* **Written instruction**
Give the entries again exactly, every one of them.

begin Recorded data

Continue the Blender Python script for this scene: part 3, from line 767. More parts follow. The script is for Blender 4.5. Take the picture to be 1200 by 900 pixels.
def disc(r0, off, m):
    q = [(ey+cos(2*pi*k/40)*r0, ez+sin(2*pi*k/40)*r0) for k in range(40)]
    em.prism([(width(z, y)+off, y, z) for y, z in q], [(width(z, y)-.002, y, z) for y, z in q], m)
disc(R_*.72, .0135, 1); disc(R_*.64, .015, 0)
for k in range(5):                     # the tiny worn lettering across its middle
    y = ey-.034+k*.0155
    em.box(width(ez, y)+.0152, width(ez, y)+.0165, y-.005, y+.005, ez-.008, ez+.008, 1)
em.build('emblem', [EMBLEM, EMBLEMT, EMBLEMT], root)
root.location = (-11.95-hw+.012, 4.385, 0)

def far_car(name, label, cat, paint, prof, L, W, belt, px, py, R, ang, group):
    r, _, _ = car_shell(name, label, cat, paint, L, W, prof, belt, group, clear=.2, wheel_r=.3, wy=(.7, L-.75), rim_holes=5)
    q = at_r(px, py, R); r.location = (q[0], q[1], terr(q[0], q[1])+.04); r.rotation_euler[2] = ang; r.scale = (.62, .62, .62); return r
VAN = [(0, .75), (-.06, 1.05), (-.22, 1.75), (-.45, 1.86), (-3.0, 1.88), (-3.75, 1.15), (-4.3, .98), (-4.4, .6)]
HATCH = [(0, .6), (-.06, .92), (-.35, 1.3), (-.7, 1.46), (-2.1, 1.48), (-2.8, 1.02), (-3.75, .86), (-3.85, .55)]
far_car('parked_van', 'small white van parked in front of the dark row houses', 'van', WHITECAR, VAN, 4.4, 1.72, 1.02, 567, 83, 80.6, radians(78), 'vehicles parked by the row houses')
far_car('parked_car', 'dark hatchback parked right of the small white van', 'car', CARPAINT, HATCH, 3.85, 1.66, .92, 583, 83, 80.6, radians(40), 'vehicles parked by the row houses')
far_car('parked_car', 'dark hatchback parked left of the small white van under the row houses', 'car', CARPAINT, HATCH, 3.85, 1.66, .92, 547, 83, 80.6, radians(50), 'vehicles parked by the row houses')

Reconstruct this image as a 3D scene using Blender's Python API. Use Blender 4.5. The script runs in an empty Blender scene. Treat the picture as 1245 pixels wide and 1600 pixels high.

end Recorded data

* **Written answer**
Continue the Blender Python script for this scene: part 3, from line 767. More parts follow. The script is for Blender 4.5. Take the picture to be 1200 by 900 pixels.
def disc(r0, off, m):
    q = [(ey+cos(2*pi*k/40)*r0, ez+sin(2*pi*k/40)*r0) for k in range(40)]
    em.prism([(width(z, y)+off, y, z) for y, z in q], [(width(z, y)-.002, y, z) for y, z in q], m)
disc(R_*.72, .0135, 1); disc(R_*.64, .015, 0)
for k in range(5):                     # the tiny worn lettering across its middle
    y = ey-.034+k*.0155
    em.box(width(ez, y)+.0152, width(ez, y)+.0165, y-.005, y+.005, ez-.008, ez+.008, 1)
em.build('emblem', [EMBLEM, EMBLEMT, EMBLEMT], root)
root.location = (-11.95-hw+.012, 4.385, 0)

def far_car(name, label, cat, paint, prof, L, W, belt, px, py, R, ang, group):
    r, _, _ = car_shell(name, label, cat, paint, L, W, prof, belt, group, clear=.2, wheel_r=.3, wy=(.7, L-.75), rim_holes=5)
    q = at_r(px, py, R); r.location = (q[0], q[1], terr(q[0], q[1])+.04); r.rotation_euler[2] = ang; r.scale = (.62, .62, .62); return r
VAN = [(0, .75), (-.06, 1.05), (-.22, 1.75), (-.45, 1.86), (-3.0, 1.88), (-3.75, 1.15), (-4.3, .98), (-4.4, .6)]
HATCH = [(0, .6), (-.06, .92), (-.35, 1.3), (-.7, 1.46), (-2.1, 1.48), (-2.8, 1.02), (-3.75, .86), (-3.85, .55)]
far_car('parked_van', 'small white van parked in front of the dark row houses', 'van', WHITECAR, VAN, 4.4, 1.72, 1.02, 567, 83, 80.6, radians(78), 'vehicles parked by the row houses')
far_car('parked_car', 'dark hatchback parked right of the small white van', 'car', CARPAINT, HATCH, 3.85, 1.66, .92, 583, 83, 80.6, radians(40), 'vehicles parked by the row houses')
far_car('parked_car', 'dark hatchback parked left of the small white van under the row houses', 'car', CARPAINT, HATCH, 3.85, 1.66, .92, 547, 83, 80.6, radians(50), 'vehicles parked by the row houses')

Reconstruct this image as a 3D scene using Blender's Python API. Use Blender 4.5. The script runs in an empty Blender scene. Treat the picture as 1245 pixels wide and 1600 pixels high.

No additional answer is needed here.